Held historically a week or so after the Boston Marathon, scores of legitimate runners, as well as amateurs and 10K wannabees, crowd the starting line at the glamorous Endicott Estate for the about 6-mile jaunt. There is also a walking course and a kids’ run.

Hanley dreamed up the concept in 1984 at a time he was reading “Finnegan’s Wake,” which he has said he found as difficult to plod through as a road race.
Thus, the first race, according to records, was held on March 26, 1984, with 244 runners.

The course loops by historical landmarks like Noble and Greenough School, Dedham Square, the Dedham Historical Society, Norfolk Superior Court, and even the Fairbanks House, on the corner of Whiting Avenue and East Street, the oldest wood-framed home still standing in North America, according to town records.

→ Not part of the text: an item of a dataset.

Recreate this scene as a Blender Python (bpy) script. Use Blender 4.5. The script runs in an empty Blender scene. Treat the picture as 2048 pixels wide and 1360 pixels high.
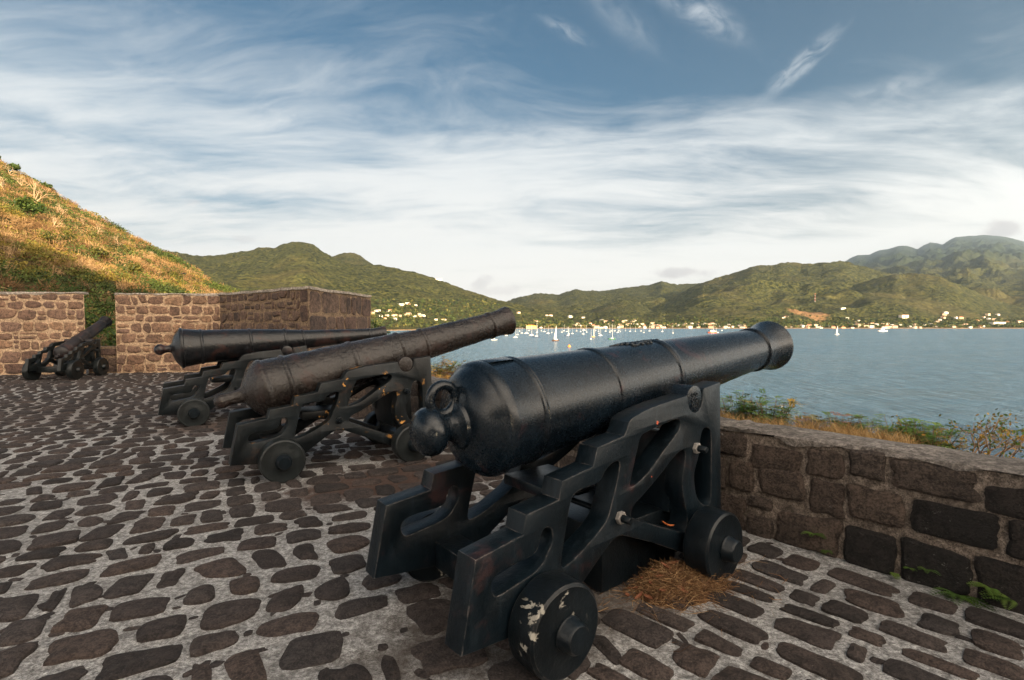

Approximately two dozen costumed actors read the works of Joyce aloud along the route, prompting Hanley to analyze the event as the only one of its kind where the audience moves past the performers. Six works are featured, beginning with “Finnegan’s Wake,” to “Ulysses,” to “A Portrait of the Artist as a Young Man,” “Exiles,” “Dubliners,” and, finally in the last mile, “The Dead.”

Over the years, organizers have dedicated the race to controversial writers like Vaclav Hamel, Xu Wenli, Burma’s Aung San Suu Ky, and many others, according to records. Also journalists like the late Daniel Pearl, of The Wall Street Journal, and former hostage Jill Carroll, formerly of the Christian Science Monitor.

What Hanley said he loves best is when people of all political persuasions come together as one in a united event: “As polarized as this country seems to be, it’s good to come together for the shared values of Human Rights and literary freedom.